Mais de um terço (37%) do total de 257.591 processos minerários ativos no Brasil possui algum sinal de inconsistência. Os dados são da nova plataforma desenvolvida pela equipe de Mineração do MapBiomas — o Monitor da Mineração. Na prática, o dado indica que milhares de atividades de extração podem estar operando de forma irregular, à revelia da fiscalização e com risco elevado de danos ambientais e sociais em áreas não mapeadas ou proibidas.
No caso específico do Pará, o terceiro estado em número de processos (24.080) detém a maior proporção em irregularidades específicas, que indicam extração mineral em locais e períodos inadequados.
Lançado nesta terça-feira (2) e acessível gratuitamente, o monitor, ao cruzar dados processuais da Agência Nacional de Mineração (ANM), desde 1934 até 2025, detalha a gravidade das irregularidades.
Cerca de 60 mil hectares de área de mineração detectados pelo MapBiomas estão completamente fora de qualquer poligonal do Sistema de Informações Geográficas da Mineração (SIGMINE), indicando operações que funcionam totalmente à margem da ANM.

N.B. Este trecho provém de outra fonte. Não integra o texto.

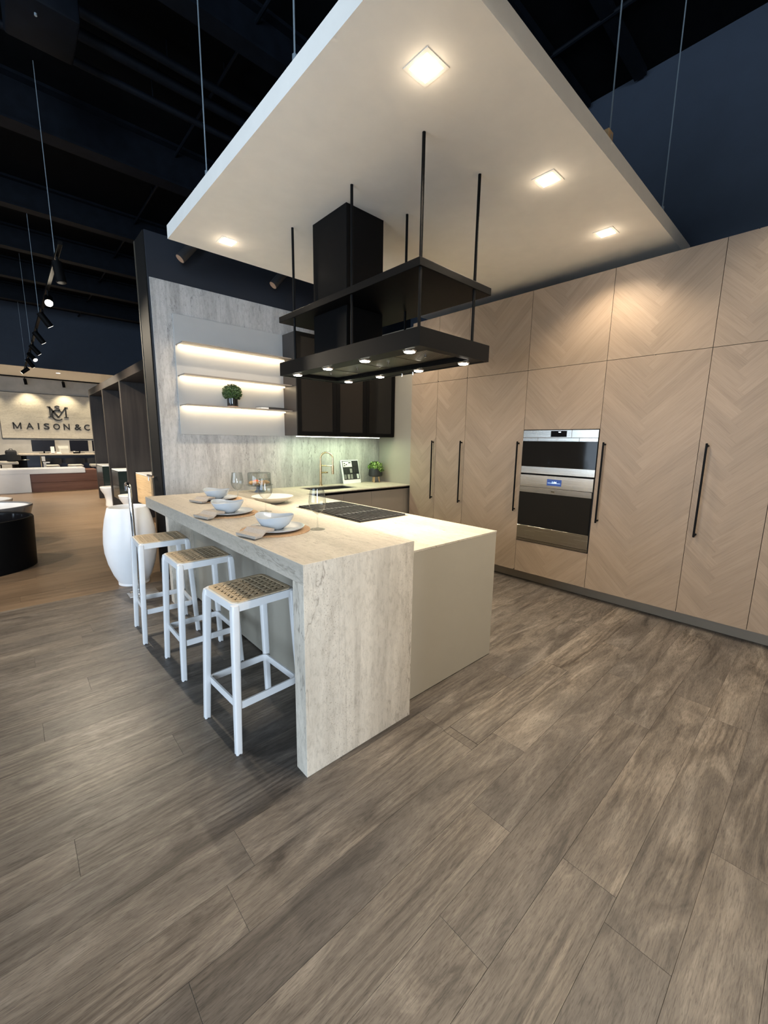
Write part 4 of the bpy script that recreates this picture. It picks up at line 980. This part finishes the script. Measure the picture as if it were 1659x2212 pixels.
for ch, a, b in (('A', -0.321, -0.138), ('I', -0.026, 0.008), ('S', 0.126, 0.277), ('O', 0.373, 0.557), ('N', 0.653, 0.821), ('&', 0.955, 1.150), ('C', 1.226, 1.393), ('O', 1.46, 1.64)): letter(ch, a, b)
def stroke(pts, wds, name='logo_stroke'):
    """flat raised stroke in the sign plane; pts (x,z), varying width"""
    q = B(); L_, R_ = [], []
    for i, p in enumerate(pts):
        a = Vector(pts[max(i-1, 0)]); b = Vector(pts[min(i+1, len(pts)-1)]); d = (b-a).normalized(); n = Vector((-d.y, d.x))
        w_ = wds[i] if isinstance(wds, list) else wds
        L_.append(Vector(p)+n*w_/2); R_.append(Vector(p)-n*w_/2)
    f0, f1 = SY-0.056, SY-0.032
    A = [[q.bm.verts.new((v.x, y_, v.y)) for v in S_] for S_ in (L_, R_) for y_ in (f0, f1)]
    for i in range(len(pts)-1):
        q.bm.faces.new((A[0][i], A[0][i+1], A[2][i+1], A[2][i])); q.bm.faces.new((A[1][i], A[3][i], A[3][i+1], A[1][i+1]))
        q.bm.faces.new((A[0][i], A[1][i], A[1][i+1], A[0][i+1])); q.bm.faces.new((A[2][i], A[2][i+1], A[3][i+1], A[3][i]))
    for i in (0, -1): q.bm.faces.new((A[0][i], A[2][i], A[3][i], A[1][i]))
    return q.obj(name, 'black_matt', sg)
def block_letter(x0, x1, z0, z1):
    stroke([(x0+0.018, z0), (x0+0.018, z1)], 0.03, 'letter_stroke'); stroke([(x1-0.018, z0), (x1-0.018, z1)], 0.034, 'letter_stroke')
    xm = (x0+x1)/2; stroke([(x0+0.018, z1-0.006), (xm, z0+0.02)], 0.034, 'letter_stroke'); stroke([(xm, z0+0.02), (x1-0.018, z1-0.006)], 0.024, 'letter_stroke')
block_letter(-0.648, -0.437, 1.755, 1.955)
lx, lz = 0.545, 2.17
stroke([(lx-0.215, lz), (lx-0.215, lz+0.33)], 0.024); stroke([(lx+0.215, lz), (lx+0.215, lz+0.33)], 0.04)
stroke([(lx-0.225, lz+0.33), (lx, lz-0.01)], 0.058); stroke([(lx, lz-0.01), (lx+0.215, lz+0.33)], 0.024)
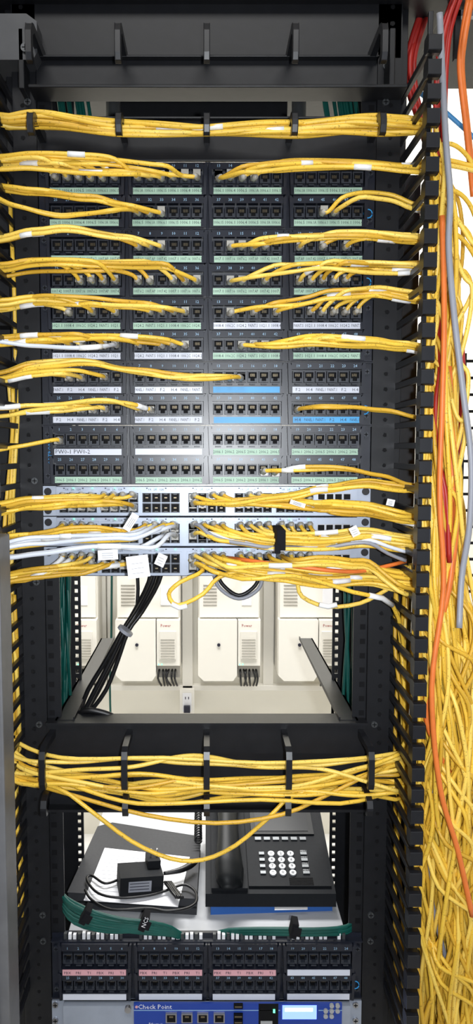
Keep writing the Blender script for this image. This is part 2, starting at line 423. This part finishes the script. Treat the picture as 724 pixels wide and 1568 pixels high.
# lower through bundle
mb=MB()
for i in range(14):
    a,b=rr(1155,1202),rr(1152,1222); ph=rr(0,6); A=rr(3,11); L=rr(60,110); md=rr(1158,1230)
    k=random.choice(['yellow','yellow','yellow2','yellow3'])
    pts=[P(-8+rr(0,20),1060+rr(-100,40),-.0),P(2+rr(0,14),1120,-.02),P(18,a-12,-.04)]
    for u in range(45,610,28):
        t=(u-20)/590; s=math.sin(t*3.14159)
        pts.append(P(u,(a+(b-a)*t)*(1-s)+md*s+A*math.sin(u/L*1.6+ph)*s+1.5*math.sin(u/23+ph),-.045+.02*math.sin(u/100+ph*2)))
    pts+= [P(612,b+2,-.03),P(626,b+40,-.02),P(636+rr(0,10),b+100,-.02)] if R()<.6 else [P(612,b-6,-.03),P(626,b-40,-.02),P(634,b-110,-.02)]
    mb.tube(pts,.0031,k)
o=mb.tube([P(20,1185,-.03),P(90,1205,-.06),P(140,1240,-.07),P(200,1285,-.07),P(260,1312,-.07),P(310,1314,-.07),P(360,1292,-.07),P(410,1250,-.07),P(450,1215,-.06),P(540,1190,-.05),P(610,1165,-.03)],.0031,'yellow')
mb.tube([P(20,1190,-.03),P(110,1215,-.06),P(220,1245,-.075),P(330,1258,-.08),P(430,1245,-.075),P(500,1215,-.06),P(560,1185,-.05),P(612,1160,-.03)],.0031,'yellow3')
mb.tube([P(20,1170,-.03),P(110,1200,-.06),P(190,1225,-.075),P(260,1228,-.08),P(400,1222,-.075),P(520,1228,-.07),P(590,1212,-.05),P(620,1200,-.03)],.0031,'yellow')
mb.tube([P(18,1130,-.02),P(60,1150,-.04),P(120,1160,-.06),P(250,1158,-.06),P(400,1166,-.06),P(540,1160,-.05),P(612,1150,-.03)],.0031,'yellow2')
mb.finish('yellow_cable_bundle')

mb=MB()
def ex(n,v0,v1,vend=1640,tl=0,th=1):
    for i in range(n):
        pts=mass(rr(v0,v1),t=rr(tl,th),ustart=rr(650,680),vend=vend); mb.tube(pts,.0031,random.choice(['yellow','yellow2','yellow3','yellow']))
ex(18,170,420); ex(14,450,800); ex(24,820,1000); ex(34,1000,1250)
for i in range(14):
    v=rr(1000,1560); s=rr(80,160)
    pts=[P(640+rr(0,20),v-s,-.06),P(680+rr(-10,20),v-s*.4,-.09),P(728+rr(-15,15),v,-.09),P(705+rr(-10,10),v+s*.6,-.08),P(665+rr(-8,20),v+s*1.1,-.06),P(660,v+s*1.6,-.02)]
    mb.tube(pts,.0031,random.choice(['yellow','yellow2','yellow3']),sub=5)
for (a,b) in [(350,520),(365,460),(230,330),(420,640),(300,420),(880,1010)]:
    mb.tube([P(650,a,-.05),P(690,a-10,-.06),P(722,a+20,-.05),P(740,b-20,-.04),P(735,b+80,-.03)],.0031,'yellow',sub=5)
for (a,w,b) in [(330,722,560),(460,716,700),(545,712,760),(650,700,900),(280,735,480)]:
    mb.tube([P(650,a,-.05),P(676,a+20,-.07),P(w-14,a+90,-.08),P(w,(a+b)/2,-.08),P(w-14,b-30,-.07),P(672,b+70,-.05),P(655,b+200,-.03),P(665,b+400,-.0)],.0031,random.choice(['yellow','yellow2']),sub=6)
mb.tube([P(640,248,-.05),P(680,244,-.05),P(730,256,-.05)],.0031,'yellow',sub=5)
mb.tube([P(640,256,-.05),P(680,252,-.05),P(730,262,-.05)],.0031,'yellow2',sub=5)
mb.finish('yellow_cable_mass')
mb=MB()
for (lo,hi,va,vb,n) in [(604,634,890,1560,8),(6,30,620,1150,3),(4,26,930,1200,4),(8,24,260,900,1),(12,34,1200,1420,4)]:
    for i in range(n):
        t=R(); ph=rr(0,6); L=rr(60,140); yb=rr(.0,.03)
        pts=[P(lo+(hi-lo)*min(1,max(0,t+.3*math.sin(v/L+ph))),v,yb+.01*math.sin(v/50+ph)) for v in range(va-int(rr(0,40)),vb+int(rr(-60,40)),36)]
        mb.tube(pts,.0031,random.choice(['yellow','yellow2','yellow3']))
mb.finish('yellow_riser_cables')
mb=MB()
def run(pts,k,y,r=.0035,n=1,sp=0):
    for i in range(n):
        o=rr(-sp,sp); mb.tube([P(u+o+rr(-1,1)*sp*.3,v,y+rr(-.006,.006)) for u,v in pts],r,k,sub=5)
run([(655,0),(640,40),(626,90),(628,140),(645,190),(662,260),(668,400),(664,520),(660,620),(664,760),(668,900)],'red',.045,.0038,6,8)
run([(700,-10),(680,60),(672,180),(678,330),(690,450),(700,560),(694,700),(690,830)],'red',.0,.0036,5,7)
run([(668,480),(672,560),(664,620),(668,700),(676,760),(682,860)],'red',-.07,.0036,3,7)
mb.finish('red_cable_bundle')
mb=MB()
run([(716,0),(706,60),(702,110),(712,200),(722,300)],'orange',.0,.0042,2,5)
run([(676,330),(679,480),(676,620),(672,760),(678,900),(660,1050),(672,1200),(700,1300),(722,1400)],'orange',-.098,.0038,1,0)
run([(690,560),(696,700),(700,800),(690,900),(664,1010),(656,1100),(690,1180)],'orange',-.07,.0040,2,5)
run([(630,1450),(626,1520),(620,1580)],'orange',-.02,.0038,2,3)
mb.finish('orange_cable_bundle')
mb=MB()
run([(672,20),(676,110),(682,220),(688,300),(686,380),(694,480),(708,600),(720,700),(718,800),(706,880),(702,960)],'grey',-.105,.0042)
run([(690,1040),(664,1200),(656,1350),(690,1500),(700,1580)],'grey',-.07,.0036)
mb.finish('grey_trunk_cable')
mb=MB()
run([(590,40),(606,80),(630,130),(680,170),(730,215)],'blue',.10,.0035,2,2)
run([(722,980),(716,1080),(724,1200)],'dblue',.02,.0035,3,4)
run([(716,1150),(722,1300),(714,1450),(720,1600)],'dblue',-.02,.0035,4,6)
mb.finish('blue_cable')

# ---------- rack ----------
rk=bpy.data.objects.new('equipment_rack',None); bpy.context.collection.objects.link(rk)
ztop=Z(-60); zbot=.0
for sx in (-1,1):
    mb=MB()
    def bx(x0,x1,y0,y1,z0,z1,k='black'):
        a,b=sorted((sx*x0,sx*x1)); mb.box(a,b,y0,y1,z0,z1,k)
    bx(.2425,.276,.004,.012,zbot,ztop); bx(.222,.2425,.012,.016,zbot,ztop)
    bx(.272,.276,.012,.12,zbot,ztop); bx(.258,.262,.05,.19,zbot,Z(885))
    z=Z(1600)
    while z<ztop:
        mb.cyl((sx*.262,.0042,z),Vector((0,-1,0)),.0028,.0004,'hole',10)
        mb.cyl((sx*.262,.0042,z),Vector((0,-1,0)),.0035,.0002,'ring',10)
        mb.box(sx*.236-.004,sx*.236+.004,.0115,.0119,z-.004,z+.004,'hole')
        z+=.0222
    for v in (100,155,450,735,890,1108,1180,1400,1440): 
        screw(mb,sx*.254,Z(v),.004,.0048,'ring')
    mb.finish('upright',rk)
    mb=MB()
    def b2(x0,x1,z0,z1):
        a,b=sorted((sx*x0,sx*x1)); mb.box(a,b,.20,.204,z0,z1,'black')
    z=.3; zt=Z(-60,.2)
    b2(.2325,.262,.0,zt); b2(.222,.2265,.0,zt); b2(.2265,.2325,0,.3)
    while z<zt-.03:
        b2(.2265,.2325,z,z+.0075); z+=.0145
    mb.finish('rear_rail',rk)
mb=MB()
mb.box(-.276,.276,.004,.010,Z(88),Z(-40),'black')
mb.box(-.245,.276,-.035,.01,Z(151),Z(146),'black')
mb.box(-.245,.275,.006,.012,Z(148),Z(88),'black')
mb.box(-.276,.276,.01,.45,Z(25),Z(25)+.02,'black')
mb.box(-.2413,.2413,.0,.006,Z(246),Z(183),'black')
mb.box(-.34,.34,-.02,.3,Z(4),Z(-60),'black')
for sx in (-1,1):
    mb.box(sx*.255-.004,sx*.255+.004,-.03,.01,Z(150),Z(60),'black')
mb.box(-.16,.14,.25,.30,Z(210,.25),Z(140,.25),'black')  # dark board added behind the opening to darken the view through it
for u in (173,457): 
    c=P(u,162,.2); mb.cyl((c.x,.2,c.z-.03),'z',.012,.06,'ring',20)
mb.finish('top_cross_panels',rk,bevel=.0015)
def ring(mb,x,zt,zb,depth=.085,w=.0042,curl=0):
    t=.0075
    m=[(.004,zt-.012),(.004,zt),(-depth+.015,zt),(-depth+.004,zt-.004),(-depth,zt-.014),(-depth,zb+.010),(-depth+.004,zb+.001),(-depth+.012,zb),(-depth+.016,zb+.004),(-depth+t,zb+.012),(-depth+t,zt-.016),(-depth+.018,zt-.008)]
    mb.prism(m,'x',x-w,x+w,'black2')
XR=[-.232,-.116,0,.116,.232]
def hm(v0,v1,vp0,vp1,name,bot=False):
    mb=MB()
    mb.box(-.2413,.2413,-.001,.004,Z(vp1),Z(vp0),'black')
    mb.box(-.2413,.2413,-.012,-.001,Z(vp0)-.003,Z(vp0),'black')
    for x in XR: ring(mb,x,Z(v0),Z(v1))
    mb.finish(name,bevel=.001)
hm(80,138,90,145,'horizontal_cable_manager')
hm(206,240,183,246,'horizontal_cable_manager')
mb=MB()
mb.box(-.2413,.2413,-.004,.004,Z(1150),Z(1103),'black')
mb.box(-.2413,.2413,-.012,.03,Z(1104),Z(1101),'black')
mb.box(-.2413,.2413,.006,.012,Z(1236),Z(1150),'black')
mb.box(-.2413,.2413,-.012,.012,Z(1236),Z(1232),'black')
for x in XR:
    ring(mb,x,Z(1113),Z(1172)); ring(mb,x,Z(1185),Z(1212),depth=.08)
mb.finish('horizontal_cable_manager',bevel=.001)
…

O monitor aponta que 84.466 processos (33%) têm sinais de mineração ativa, mas com permissão inapropriada, ou seja, em fases processuais que não correspondem aos regimes adequados.
Além disso, 7.738 processos (3%) estão em áreas restritas onde a legislação proíbe a mineração, como Terras Indígenas e Unidades de Conservação de proteção integral.
A plataforma também permite avaliar o recolhimento da Compensação Financeira pela Exploração de Recursos Minerais (CFEM). A análise dos últimos seis meses mostra uma alta taxa de inadimplência, com 56,4% dos processos obrigados ao pagamento (26.622 processos) não efetuando o tributo no período.
“O Monitor da Mineração foi desenvolvido para integrar, de forma clara e objetiva, dados relevantes à análise do nível de conformidade das atividades minerárias com os parâmetros estabelecidos pela legislação nacional”, explica César Diniz, da Solved e que coordena a equipe Mineração do MapBiomas. “Sua finalidade é apoiar o Poder Público na ampliação da transparência e no aprimoramento dos processos relacionados à produção, à comercialização e à aquisição de produtos oriundos das atividades minerárias”, completa.
Fora do prazo e do limite permitido
O Monitor da Mineração aponta que 41% dos processos minerários no Brasil são de autorização de pesquisa – que também é o tipo de processo mais frequente em Minas Gerais e na Bahia, com 44,4% e 69,5% dos processos totais, respectivamente.
No Pará, o requerimento de lavra garimpeira é o processo mais comum, representando 38,9%.
A plataforma também revela inconsistências específicas por estado. No caso da Bahia, mais da metade (53%) dos processos minerários do estado possui algum sinal de inconsistência processual.
Embora a grande maioria (mais de 95%) dos processos minerários no Brasil não apresente problemas de tempo ou limite, o estado do Pará surge como um ponto de atenção crítica, por apresentar:
- Inconsistência temporal (1.010 casos, ou 4,19% do total no Pará): Este problema significa, na prática, que houve atividade de extração mineral antes que o processo estivesse na fase legalmente permitida. Ocorre, por exemplo, quando se detecta a mineração dentro da área de um processo antes que a licença ou o regime de aproveitamento adequado (Concessão de Lavra, etc.) estivesse vigente. A inconsistência também se manifesta quando, após a concessão da licença, o território é legalmente transformado em uma área de uso restrito, como uma Unidade de Conservação ou Território Indígena, e a atividade deveria ter cessado ou ter seu regime revisado.
- Transbordo de lavra (1.162 casos, ou 4,83% do total no Pará): Esta irregularidade, também de maior proporção no Pará, significa que a mineração ultrapassou os limites oficiais permitidos. Em termos práticos, a empresa ou o garimpo está escavando e explorando recursos minerais para além da poligonal definida em seu processo junto à ANM. O MapBiomas detectou esse transbordo ao cruzar os limites dos processos com seus mapas anuais de uso da terra.
Essas duas inconsistências no Pará indicam que há um desrespeito frequente aos limites geográficos e temporais estabelecidos pela legislação, resultando em mineração em áreas proibidas, em períodos não autorizados e fora dos limites licenciados.